Ask any layperson whether the United States has entered a recession and the answer will likely be quick and certain: Of course the nation is in a recession. Job losses are accelerating, banks are failing and the U.S. government is spending billions to keep companies afloat. In the press, the economy has been falling, diving, bombing, tanking and crashing. It’s been called a failure. It’s been called a crisis. But it hasn’t been called a recession. For some reason, this word is nearly taboo to the American media.
In fairness, this aversion to the R-word is more than just gun-shy writers and editors mincing their news writing. It is an issue of accuracy. An economy must meet several prerequisites to earn the ‘recession’ moniker. The problem is that each publication has its own definition of what level of sustained unemployment and declining economic growth fits the bill for a recession.
To economists, it constitutes a prolonged period of economic decline.
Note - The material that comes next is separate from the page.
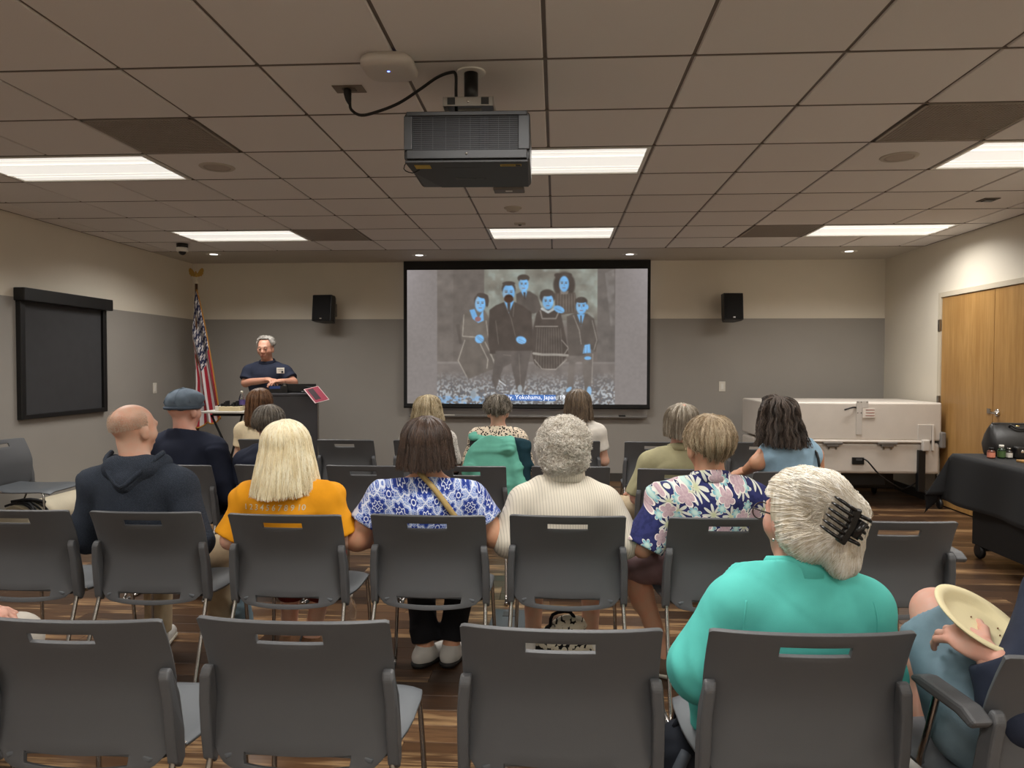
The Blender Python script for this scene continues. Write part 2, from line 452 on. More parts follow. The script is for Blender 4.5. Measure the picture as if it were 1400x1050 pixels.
# dome camera
t = empty('dome_camera', (-3.92, 7.40, CE), 0, 'white dome security camera with black bubble on ceiling near the flag', 'camera')
MB().lathe([(.056, -.045), (.058, -.003), (.05, 0)], 28).build('collar', mat('black plastic', rgb(20, 20, 20), .4), t)
MB().lathe([(.05, -.085), (.058, -.08), (.06, -.045), (.056, -.043)], 28).build('housing', m_white, t)
MB().ball((0, 0, -.085), (.038, .038, .036), 20, 12).build('bubble', mat('smoked dome', rgb(14, 10, 9), .12), t)
# wireless access point
t = empty('access_point', (-.70, 3.02, CE), 0, 'white rounded-square wireless access point with blue light on the ceiling', 'router')
mb = MB()
def squircle(a, n=40):
    a *= .93
    return [(a * math.copysign(abs(math.cos(2 * PI * k / n)) ** .5, math.cos(2 * PI * k / n)), a * math.copysign(abs(math.sin(2 * PI * k / n)) ** .5, math.sin(2 * PI * k / n))) for k in range(n)]
prof = [(.02, -.052), (.09, -.0515), (.108, -.048), (.118, -.038), (.120, -.025), (.115, -.012), (.10, -.004), (.10, 0)]
V = []; F = []
for a, z in prof: V += [(x, y, z) for x, y in squircle(a)]
for i in range(len(prof) - 1):
    for k in range(40): F.append((i * 40 + k, i * 40 + (k + 1) % 40, (i + 1) * 40 + (k + 1) % 40, (i + 1) * 40 + k))
F.append(tuple(range(40))[::-1]); mb.put(V, F, True); mb.build('housing', mat('white router plastic', rgb(205, 198, 190), .4), t)
MB().ball((0, -.02, -.052), (.006, .006, .002)).build('indicator_light', emit('blue indicator', (.12, .2, 1.0), 6.0), t)

# ---- double door in the right wall
m_door = NT('honey maple veneer'); v = m_door.coord()
gr = m_door.noise(m_door.scale(v, (1, 14, .8)), 3.0, 6.0, .6); fg = m_door.noise(m_door.scale(v, (1, 3, .7)), 2.0, 3.0)
c = m_door.mix(m_door.step(gr, .3, .7), rgb(158, 118, 66), rgb(176, 136, 82)); c = m_door.mix(m_door.mul(m_door.step(fg, .45, .65), .35), c, rgb(144, 104, 56))
m_door = m_door.base(c, .38)
m_jamb = mat('painted door frame', rgb(196, 186, 166), .45)
m_steel = mat('brushed steel', rgb(150, 145, 138), .32, 1.0)
jm = MB()
jm.box((XR - .02, DY1, 0), (XR + .1, DY1 + .05, DZ + .05), .003).box((XR - .02, DY0 - .05, 0), (XR + .1, DY0, DZ + .05), .003).box((XR - .02, DY0, DZ), (XR + .1, DY1, DZ + .05), .003)
struct('trim_2', jm, m_jamb)['label'] = 'painted frame around the double wooden door'
for nm, a, b, lab, hs in (('door_1', DYM + .003, DY1 - .004, 'far leaf of the honey-coloured wooden double door', DY1), ('door_2', DY0 + .004, DYM - .003, 'near leaf of the honey-coloured wooden double door', DY0)):
    d = struct(nm, MB().box((XR - .006, a, .012), (XR + .038, b, DZ - .004), .002), m_door); d['label'] = lab
    for z in (.25, 1.05, 1.82):
        h = MB(); s = 1 if hs == DY1 else -1
        h.box((XR - .030, hs - .018 + s * .016, z - .06), (XR - .006, hs + .018 + s * .016, z + .06), .004)
        h.build('hinge', m_steel, d)
    if nm == 'door_2':
        h = MB(); yy = DYM - .07
        h.lathe([(.034, 0), (.034, .008), (.028, .012)], 24, Matrix.Translation((XR - .006, yy, 1.0)) @ Matrix.Rotation(-PI / 2, 4, 'Y'))
        h.tube([(XR - .012, yy, 1.0), (XR - .055, yy, 1.0), (XR - .062, yy - .015, 1.0), (XR - .062, yy - .11, .995)], .011, 12)
        h.build('lever_handle', m_chr, d)
    else:
        MB().box((XR - .016, DYM + .03, .985), (XR - .006, DYM + .075, 1.03), .003).build('strike_plate', m_steel, d)

# ---- window with a black roller blind in the left wall
wy0, wy1, wz0, wz1 = 5.88, 7.0, .97, 1.99
m_blk = mat('black blind hardware', rgb(16, 16, 17), .45)
win = struct('window_1', MB().box((XL + .003, wy0 + .03, wz0 + .02), (XL + .012, wy1 - .03, wz1)), mat('dark window glass', rgb(18, 18, 20), .1)); win['label'] = 'window in the left wall, closed off by a black roller blind'
bl = empty('roller_blind', (XL + .004, (wy0 + wy1) / 2, wz0), 0, 'black roller blind with box cassette covering the left wall window', 'blind')
hy = (wy1 - wy0) / 2
MB().box((0, -hy - .05, .975), (.10, hy + .05, 1.085), .006).build('cassette', m_blk, bl)
for s in (-1, 1): MB().box((0, s * hy - .028, 0), (.045, s * hy + .028, .975), .004).build('side_channel', m_blk, bl)
MB().box((0, -hy - .028, -.035), (.045, hy + .028, .005), .004).build('bottom_rail', m_blk, bl)
MB().box((.012, -hy + .02, .0), (.018, hy - .02, .98)).build('shade', mat('charcoal blind cloth', rgb(52, 52, 54), .75, var=.06, bump=.2, bscale=600), bl)
MB().box((.02, hy + .03, .08), (.035, hy + .045, .14), .003).build('chain_holder', m_steel, bl)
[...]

To workers, it might mean losing a job because of economic forces out of their control. To the press, it might mean more than it should. But more than anything else, it means bad news for just about everyone.
In the aftermath of the credit crisis and subsequent market failures, thousands find themselves out of work, and once-strong financial giants have crumbled under the weight of bad debt. That’s why it came as news to nobody that Massachusetts is now ‘officially’ in a recession, according to a Friday WBUR report.
The report cited last month’s economic growth in the Bay State, which was less than 1 percent, as grounds for dropping the ‘R-‘ bomb. Even then, the radio station was quick to attribute this conclusion to a UMass-Boston report. The station held off on naming the current economic climate outright, as if the word were a subjective judgment that would anger listeners and inspire mass panic.
These media outlets need to be bolder. The technicalities and difficulties with even defining the term ‘recession’ just prove the many understandings that word can have. The media should analyze the notion of an economic recession and define it for themselves. Continuing to dance around the term when so many people consider the state of the economy to be in recession will make the media seem out-of-touch.